US accuses Syria of chemical weapon attack in May in Idlib, sanctions firms aiding Russia

A man breathes through an oxygen mask as another one receives treatment, after a suspected gas attack in the town of Khan Sheikhoun in rebel-held Idlib, Syria. (Reuters)
  • The Assad regime used chlorine on May 19 as part of its deadly offensive in the last rebel stronghold of Idlib
  • US sanctions one entity for allegedly evading sanctions to help provide jet fuel to Russian forces in Syria

NEW YORK: US Secretary of State Mike Pompeo said on Thursday that the United States had concluded the government of President Bashir Assad in Syria had used chlorine as a chemical weapon in an attack in May during a battle with insurgents in Idlib.
“The Assad regime is responsible for innumerable atrocities some of which rise to the level of war crimes and crimes against humanity,” Pompeo told a news conference in New York, where he has been attending the United Nations General Assembly.
“Today I am announcing that the United States has concluded that the Assad regime used chlorine as a chemical weapon on May 19,” Pompeo said.
The United States said in May it had received numerous reports that appeared consistent with chemical exposure after an attack by Syrian government forces in northwest Syria, but it had made no definitive conclusion as to whether they used chemical weapons.
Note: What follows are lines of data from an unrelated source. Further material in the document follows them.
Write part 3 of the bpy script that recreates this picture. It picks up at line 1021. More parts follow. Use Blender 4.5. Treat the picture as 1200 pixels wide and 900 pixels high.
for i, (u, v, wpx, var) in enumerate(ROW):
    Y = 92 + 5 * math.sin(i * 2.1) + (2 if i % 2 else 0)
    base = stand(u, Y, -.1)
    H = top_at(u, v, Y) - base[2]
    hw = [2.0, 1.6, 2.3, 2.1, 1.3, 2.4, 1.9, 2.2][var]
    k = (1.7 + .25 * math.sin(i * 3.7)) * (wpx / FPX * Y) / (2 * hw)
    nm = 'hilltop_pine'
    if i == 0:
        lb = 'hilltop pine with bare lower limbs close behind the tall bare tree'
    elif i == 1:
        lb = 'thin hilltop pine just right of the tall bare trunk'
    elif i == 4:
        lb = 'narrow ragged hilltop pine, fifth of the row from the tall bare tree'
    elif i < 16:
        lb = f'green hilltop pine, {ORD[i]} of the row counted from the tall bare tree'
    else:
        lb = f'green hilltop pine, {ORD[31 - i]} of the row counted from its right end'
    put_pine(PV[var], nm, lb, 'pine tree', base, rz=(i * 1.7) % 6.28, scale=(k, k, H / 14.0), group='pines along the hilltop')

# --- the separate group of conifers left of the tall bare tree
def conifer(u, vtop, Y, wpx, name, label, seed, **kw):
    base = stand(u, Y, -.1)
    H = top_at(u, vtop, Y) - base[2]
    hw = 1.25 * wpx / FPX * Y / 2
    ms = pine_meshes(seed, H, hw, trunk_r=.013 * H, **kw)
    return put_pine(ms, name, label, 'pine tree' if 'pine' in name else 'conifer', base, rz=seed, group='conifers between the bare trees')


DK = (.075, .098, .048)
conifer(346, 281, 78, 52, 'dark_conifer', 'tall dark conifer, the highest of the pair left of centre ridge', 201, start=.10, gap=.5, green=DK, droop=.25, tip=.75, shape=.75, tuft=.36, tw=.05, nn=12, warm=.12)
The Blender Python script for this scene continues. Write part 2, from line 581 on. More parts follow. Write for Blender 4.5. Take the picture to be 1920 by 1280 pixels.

The Trump administration has twice bombed Syria over Assad’s suspected use of chemical weapons, in April 2017 and April 2018.
The United States, Britain and France launched air strikes in April 2018 against what they described as three Syrian chemical weapons targets in retaliation for a suspected gas attack that killed scores of people in a Damascus suburb earlier that month.
Assad launched an offensive at the end of April this year on Idlib and parts of adjacent provinces, saying insurgents had broken a truce.
“This is different in some sense because it was chlorine... but know that President Trump has been pretty vigorous in protecting the world from the use of chemical weapons,” Pompeo said, said declining to say what the US response could be.
The United States on Thursday also imposed sanctions on a firm it said was participating in a scheme to avoid US sanctions while helping provide jet fuel to Russian forces in Syria.
The US Treasury Department said the newly sanctioned firm, Maritime Assistance LLC, was operating as a front company for OJSC Sovfracht, a company the United States had previously sanctioned in relation to operations in Ukraine.
The Treasury also targeted three individuals it said were tied to Sovfracht, freezing any assets they may hold in the United States and barring Americans from dealing with them.
Five ships were also designated as “blocked property” of previously sanctioned Russian firm Transpetrochart, which Washington alleges provides support to Sovfracht.
The United States accuses Sovfracht of being behind a sanctions-evasion conspiracy to make payments and facilitate the transfer of supplies of jet fuel to Russian forces operating in Syria in support of the government of President Bashar Assad.
Russia supports Assad in the more than eight-year-long Syrian war.